K> OI are inconsistent with the rest of Haskell.
(K1) The meaning of program becomes not unique.
The compiler does not know whether several user instances
yield the same result.
Forgetting some import may change the result.
(K2) Forgetting some import may change silently the run-time
behavior, and change the computational cost many times.
(K3) Lengthy additional contexts appear in the type declarations
due to OI visible.
(K4) (K3) may damage the code efficiency:
extra dictionaries to pass or something ...
(K5) It may be hard to agree OI with local universal quantifiers,
existential quantifiers
(correct me, please, if I name them wrong! - Mechveliani).
(K6) Example (simplified slightly by Mechveliani).
How to compile this? Looks like compiling E.e needs to see the
implementation of F.f - ?
module F (f) where
f :: (Eq a, Eq (Maybe a)) => a -> Bool
f x = (Just x)==(Just x)
instance Eq (Maybe Bool) ...
...
(K7) I cannot imagine a sensible implementation of the function:
h :: Eq a => a -> a -> Int
h x y = if x == y then 0 else 1 + h [x] [y]
which would make h "1" "2" return 7 if in some other module
there is:
instance Eq [[[[[[[String]]]]]]] where
x == y = length x == length y
H> Deduced context suggestion breaks the shared library possibility
...
--------------------------------------------------------------------
With what the participants seem to agree:
* Forgetting some import may change silently the run-time
computational cost.
OI need clever warnings - is this ever possible to help?
* If the programmer uses OI, and the compiler applies the
*context deducing* technique, and the program aims to link to
object library,
then this is impossible, unless the library sources are given.
* if the local universal quantifiers, existential quantifiers ever
present a problem to agree them with OI,
forget of these quantifiers, so far, when considering OI.
--------------------------------------------------------------------
Glimpses of discussion:
M> (K6) stucks me ...
M> (next letter): No, no problems.
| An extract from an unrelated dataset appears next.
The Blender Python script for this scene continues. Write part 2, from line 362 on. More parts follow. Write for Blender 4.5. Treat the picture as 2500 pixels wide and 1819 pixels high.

We guess how they compile this...
L> Yes, existing implementations act this way.
M> On (K7): the only problem I see is that 7 brackets in OI cause,
with existing compilers, about (7^2)/2 brackets to appear in
additional context Eq [a], Eq [[a]] .. for h.
A good example in favor of deduced context suggestion.
On (K7), (K4): the code will not be slower, nor more complex
than the program like (K7) "asks".
L> (edited by Mechveliani)
I may suggest how to compile this ... And indeed, too many
additional `[' to appear in context of h.
But is this a real problem?
(M) On (K1): with OI, a program meaning is still unique.
It is defined by all the items, instances in the scope,
and by certain fixed rules to resolve OI.
Forgetting some import is not likely to change the result,
because OI are needed to compute the *same* result in different
ways, so, they are defined respectively.
(M) class Cast a b ... helps my program to cast between domains
(types). But it tends to lead to OI, and it is desirable for OI
restrictions to relax.
(K) I'm afraid that such casting is incompatible with Haskell, or
even impossible to be sanely expressed in any language.
(M) Some attempts had lead to the ambiguity and compile errors.
Therefore, I defined less casting instances, more modest than
initially aimed. This helps. At least, if this all compiles and
works, what inconsistency may then appear?
(K) The compiler cannot check whether the overlapping instances
define the same result.
(M) The compiler has not to be supposed to check this.
The user may even deliberately diverse the results -
preserving the *user meaning*.
Example: the two OI may return expression for polynomial op ..
as "x^2 + 1", and "x^2 + 0*x + 1" respectively.
If the user program considers them as equivalent, then this
difference may cause no harm, sometimes may help.